**To do:** Your answer should consist solely of the lines from the one with "2048 pixels high." through the one with "tube('sign_swoosh', [(-1.80, YD", copied exactly, endpoints included.

##### Exercise materials #####

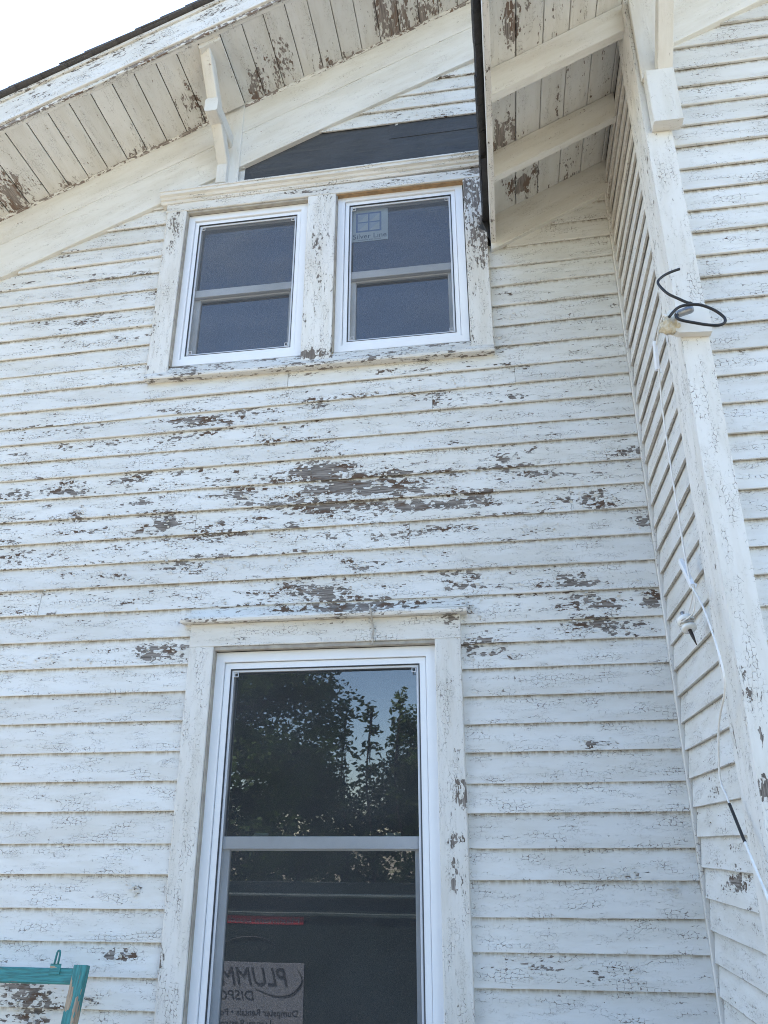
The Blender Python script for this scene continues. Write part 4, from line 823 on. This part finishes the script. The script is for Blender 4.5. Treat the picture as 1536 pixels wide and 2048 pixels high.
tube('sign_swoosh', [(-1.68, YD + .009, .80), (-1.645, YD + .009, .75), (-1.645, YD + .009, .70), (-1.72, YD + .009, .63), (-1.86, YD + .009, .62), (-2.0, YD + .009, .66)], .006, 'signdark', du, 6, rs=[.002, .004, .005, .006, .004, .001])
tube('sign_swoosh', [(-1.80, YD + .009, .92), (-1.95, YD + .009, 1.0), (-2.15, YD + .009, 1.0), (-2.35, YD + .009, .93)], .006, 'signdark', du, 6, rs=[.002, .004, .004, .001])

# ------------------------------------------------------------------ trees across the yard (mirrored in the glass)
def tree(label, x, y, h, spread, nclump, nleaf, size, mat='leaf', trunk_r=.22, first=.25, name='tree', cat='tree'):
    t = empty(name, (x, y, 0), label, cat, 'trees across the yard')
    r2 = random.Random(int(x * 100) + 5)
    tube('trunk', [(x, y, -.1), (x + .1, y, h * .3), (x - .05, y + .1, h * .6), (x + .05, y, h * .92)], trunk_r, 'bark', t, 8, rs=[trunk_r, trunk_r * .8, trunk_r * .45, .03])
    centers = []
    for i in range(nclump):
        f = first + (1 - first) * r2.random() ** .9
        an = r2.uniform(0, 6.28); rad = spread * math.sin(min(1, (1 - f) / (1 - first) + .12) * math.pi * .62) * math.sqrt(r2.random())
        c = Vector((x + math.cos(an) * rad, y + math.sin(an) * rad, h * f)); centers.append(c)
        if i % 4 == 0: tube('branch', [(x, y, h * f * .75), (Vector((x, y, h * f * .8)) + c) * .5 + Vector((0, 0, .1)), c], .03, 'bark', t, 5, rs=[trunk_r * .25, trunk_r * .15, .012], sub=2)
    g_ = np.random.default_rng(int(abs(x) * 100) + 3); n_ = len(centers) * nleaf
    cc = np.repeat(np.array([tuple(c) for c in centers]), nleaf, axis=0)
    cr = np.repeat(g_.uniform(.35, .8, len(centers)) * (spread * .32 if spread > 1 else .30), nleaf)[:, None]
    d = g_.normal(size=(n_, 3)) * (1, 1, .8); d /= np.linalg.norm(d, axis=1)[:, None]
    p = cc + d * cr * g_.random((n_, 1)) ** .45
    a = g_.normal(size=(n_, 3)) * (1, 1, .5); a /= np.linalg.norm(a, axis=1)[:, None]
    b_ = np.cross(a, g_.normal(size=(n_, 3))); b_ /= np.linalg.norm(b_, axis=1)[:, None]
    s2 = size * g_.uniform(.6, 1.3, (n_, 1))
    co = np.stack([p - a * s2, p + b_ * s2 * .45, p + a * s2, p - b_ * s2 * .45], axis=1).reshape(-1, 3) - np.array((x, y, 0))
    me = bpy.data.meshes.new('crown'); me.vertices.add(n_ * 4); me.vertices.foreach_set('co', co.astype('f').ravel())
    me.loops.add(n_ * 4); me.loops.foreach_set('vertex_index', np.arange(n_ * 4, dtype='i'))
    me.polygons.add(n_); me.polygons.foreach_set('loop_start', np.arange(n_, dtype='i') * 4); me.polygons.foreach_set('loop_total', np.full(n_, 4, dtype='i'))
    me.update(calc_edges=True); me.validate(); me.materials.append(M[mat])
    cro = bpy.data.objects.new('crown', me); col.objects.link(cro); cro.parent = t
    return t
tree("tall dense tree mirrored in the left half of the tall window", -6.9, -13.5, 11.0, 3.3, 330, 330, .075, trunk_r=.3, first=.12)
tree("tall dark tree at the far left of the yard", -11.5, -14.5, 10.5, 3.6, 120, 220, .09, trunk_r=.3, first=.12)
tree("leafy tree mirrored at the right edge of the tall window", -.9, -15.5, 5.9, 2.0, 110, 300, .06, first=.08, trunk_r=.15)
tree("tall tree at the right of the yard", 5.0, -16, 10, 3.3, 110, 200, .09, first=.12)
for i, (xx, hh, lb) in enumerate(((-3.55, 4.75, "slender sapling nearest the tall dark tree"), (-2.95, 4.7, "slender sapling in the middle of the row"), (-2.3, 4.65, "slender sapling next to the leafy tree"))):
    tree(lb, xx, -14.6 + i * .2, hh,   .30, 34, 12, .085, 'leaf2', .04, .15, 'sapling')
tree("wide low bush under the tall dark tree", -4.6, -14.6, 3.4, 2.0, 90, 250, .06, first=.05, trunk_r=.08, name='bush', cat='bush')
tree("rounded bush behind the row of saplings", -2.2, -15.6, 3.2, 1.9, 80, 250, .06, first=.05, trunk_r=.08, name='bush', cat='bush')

#####
##### Exercise materials #####

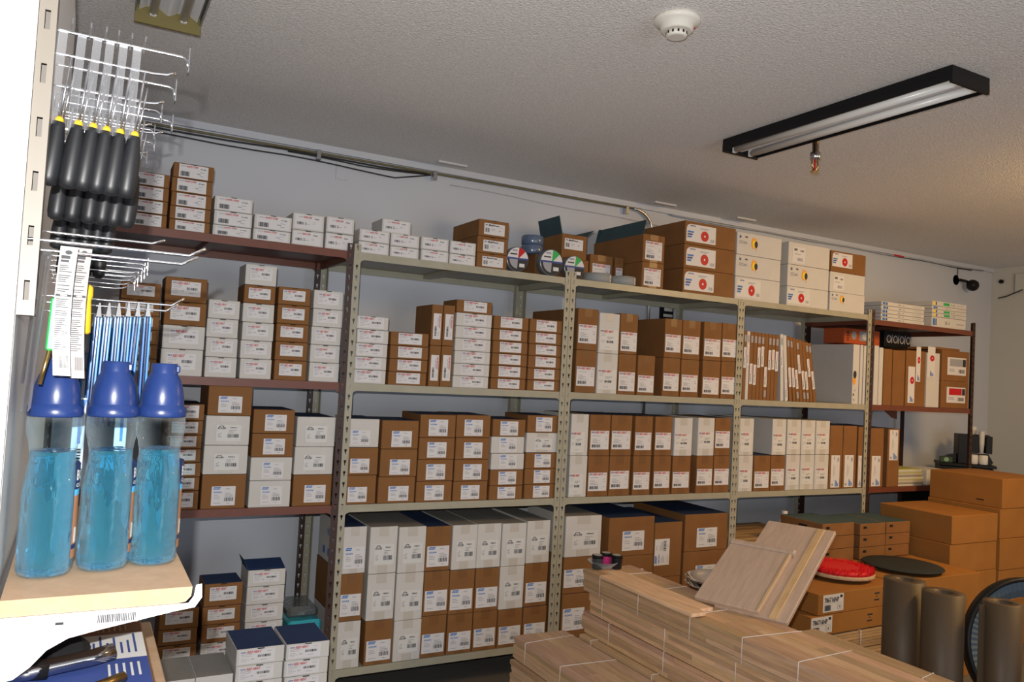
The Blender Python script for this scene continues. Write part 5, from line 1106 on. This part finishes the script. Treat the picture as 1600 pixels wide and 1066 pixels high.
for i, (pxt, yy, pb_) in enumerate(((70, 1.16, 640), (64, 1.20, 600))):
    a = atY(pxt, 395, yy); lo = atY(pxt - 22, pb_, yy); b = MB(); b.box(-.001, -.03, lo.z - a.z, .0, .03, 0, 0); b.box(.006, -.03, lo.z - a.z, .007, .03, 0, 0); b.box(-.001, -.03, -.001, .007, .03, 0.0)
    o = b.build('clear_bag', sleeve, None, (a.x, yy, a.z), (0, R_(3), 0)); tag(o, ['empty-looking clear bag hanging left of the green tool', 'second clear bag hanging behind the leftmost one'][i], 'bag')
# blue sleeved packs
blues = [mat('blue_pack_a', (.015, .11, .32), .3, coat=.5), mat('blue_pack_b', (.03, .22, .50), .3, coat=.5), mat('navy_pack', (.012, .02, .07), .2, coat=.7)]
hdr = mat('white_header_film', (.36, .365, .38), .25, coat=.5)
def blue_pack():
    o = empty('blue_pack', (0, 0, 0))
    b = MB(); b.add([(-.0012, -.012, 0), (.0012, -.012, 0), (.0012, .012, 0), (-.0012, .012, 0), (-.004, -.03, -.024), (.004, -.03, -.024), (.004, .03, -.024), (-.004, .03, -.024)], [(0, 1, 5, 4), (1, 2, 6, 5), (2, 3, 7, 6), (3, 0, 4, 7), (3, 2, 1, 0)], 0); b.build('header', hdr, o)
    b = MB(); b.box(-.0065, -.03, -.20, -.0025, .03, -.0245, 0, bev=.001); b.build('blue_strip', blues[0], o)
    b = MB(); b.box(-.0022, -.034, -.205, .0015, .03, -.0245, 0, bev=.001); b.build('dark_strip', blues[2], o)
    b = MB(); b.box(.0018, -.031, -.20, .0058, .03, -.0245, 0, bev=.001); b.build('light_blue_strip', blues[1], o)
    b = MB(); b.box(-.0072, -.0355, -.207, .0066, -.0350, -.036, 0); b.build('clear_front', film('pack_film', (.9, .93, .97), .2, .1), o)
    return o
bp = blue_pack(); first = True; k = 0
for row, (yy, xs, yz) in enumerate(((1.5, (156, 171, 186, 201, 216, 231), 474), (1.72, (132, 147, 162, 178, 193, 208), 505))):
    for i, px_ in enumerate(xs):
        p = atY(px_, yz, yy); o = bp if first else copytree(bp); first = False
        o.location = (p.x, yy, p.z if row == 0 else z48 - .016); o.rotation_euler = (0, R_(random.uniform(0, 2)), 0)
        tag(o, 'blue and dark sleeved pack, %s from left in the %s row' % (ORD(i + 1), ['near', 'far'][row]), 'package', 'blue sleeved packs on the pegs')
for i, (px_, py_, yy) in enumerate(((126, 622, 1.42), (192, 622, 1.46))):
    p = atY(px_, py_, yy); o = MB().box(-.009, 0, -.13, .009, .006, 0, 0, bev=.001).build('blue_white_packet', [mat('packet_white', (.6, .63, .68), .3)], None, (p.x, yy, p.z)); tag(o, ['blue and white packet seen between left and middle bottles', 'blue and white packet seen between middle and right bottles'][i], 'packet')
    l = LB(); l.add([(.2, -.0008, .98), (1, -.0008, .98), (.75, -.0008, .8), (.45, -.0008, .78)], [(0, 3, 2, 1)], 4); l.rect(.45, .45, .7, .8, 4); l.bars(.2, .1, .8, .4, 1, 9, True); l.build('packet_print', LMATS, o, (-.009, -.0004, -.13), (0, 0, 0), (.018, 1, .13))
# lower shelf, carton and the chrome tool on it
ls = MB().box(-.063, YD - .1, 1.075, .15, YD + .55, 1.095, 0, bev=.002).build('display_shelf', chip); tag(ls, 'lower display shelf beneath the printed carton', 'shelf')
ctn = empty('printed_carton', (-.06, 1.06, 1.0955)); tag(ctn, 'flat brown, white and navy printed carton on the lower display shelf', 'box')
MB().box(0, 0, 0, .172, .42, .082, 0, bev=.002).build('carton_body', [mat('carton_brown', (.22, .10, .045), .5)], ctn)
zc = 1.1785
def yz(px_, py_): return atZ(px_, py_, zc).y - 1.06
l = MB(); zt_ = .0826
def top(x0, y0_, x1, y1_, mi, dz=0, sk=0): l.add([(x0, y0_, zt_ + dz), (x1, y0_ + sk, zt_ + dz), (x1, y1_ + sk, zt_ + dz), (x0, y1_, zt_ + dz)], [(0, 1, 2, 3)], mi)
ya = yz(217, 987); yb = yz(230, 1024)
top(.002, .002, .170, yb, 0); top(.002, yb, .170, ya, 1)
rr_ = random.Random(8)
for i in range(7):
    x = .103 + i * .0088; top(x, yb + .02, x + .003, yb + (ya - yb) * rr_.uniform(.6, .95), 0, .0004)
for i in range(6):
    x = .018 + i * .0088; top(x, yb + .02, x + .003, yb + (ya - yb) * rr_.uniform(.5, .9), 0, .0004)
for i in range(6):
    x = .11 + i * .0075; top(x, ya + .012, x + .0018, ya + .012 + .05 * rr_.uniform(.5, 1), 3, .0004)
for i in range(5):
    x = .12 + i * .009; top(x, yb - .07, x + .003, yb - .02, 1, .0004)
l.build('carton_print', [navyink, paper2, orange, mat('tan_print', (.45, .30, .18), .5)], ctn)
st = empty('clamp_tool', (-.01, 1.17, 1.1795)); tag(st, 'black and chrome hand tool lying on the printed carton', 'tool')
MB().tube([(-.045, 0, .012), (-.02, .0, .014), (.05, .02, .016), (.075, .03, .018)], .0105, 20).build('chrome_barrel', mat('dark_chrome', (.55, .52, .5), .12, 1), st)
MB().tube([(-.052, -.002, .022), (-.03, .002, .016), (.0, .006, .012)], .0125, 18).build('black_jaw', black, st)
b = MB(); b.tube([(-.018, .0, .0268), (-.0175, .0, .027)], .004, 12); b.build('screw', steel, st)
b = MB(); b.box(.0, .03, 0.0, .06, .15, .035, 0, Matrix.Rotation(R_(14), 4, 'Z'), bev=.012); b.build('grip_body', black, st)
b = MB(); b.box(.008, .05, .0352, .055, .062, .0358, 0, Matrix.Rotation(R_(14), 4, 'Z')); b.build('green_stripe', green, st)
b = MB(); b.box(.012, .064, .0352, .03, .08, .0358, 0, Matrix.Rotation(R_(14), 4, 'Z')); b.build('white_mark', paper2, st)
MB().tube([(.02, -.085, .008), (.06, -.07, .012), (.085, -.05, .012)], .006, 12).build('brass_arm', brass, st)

#####

**Response to this exercise:**
The Blender Python script for this scene continues. Write part 4, from line 823 on. This part finishes the script. The script is for Blender 4.5. Treat the picture as 1536 pixels wide and 2048 pixels high.
tube('sign_swoosh', [(-1.68, YD + .009, .80), (-1.645, YD + .009, .75), (-1.645, YD + .009, .70), (-1.72, YD + .009, .63), (-1.86, YD + .009, .62), (-2.0, YD + .009, .66)], .006, 'signdark', du, 6, rs=[.002, .004, .005, .006, .004, .001])
tube('sign_swoosh', [(-1.80, YD + .009, .92), (-1.95, YD + .009, 1.0), (-2.15, YD + .009, 1.0), (-2.35, YD + .009, .93)], .006, 'signdark', du, 6, rs=[.002, .004, .004, .001])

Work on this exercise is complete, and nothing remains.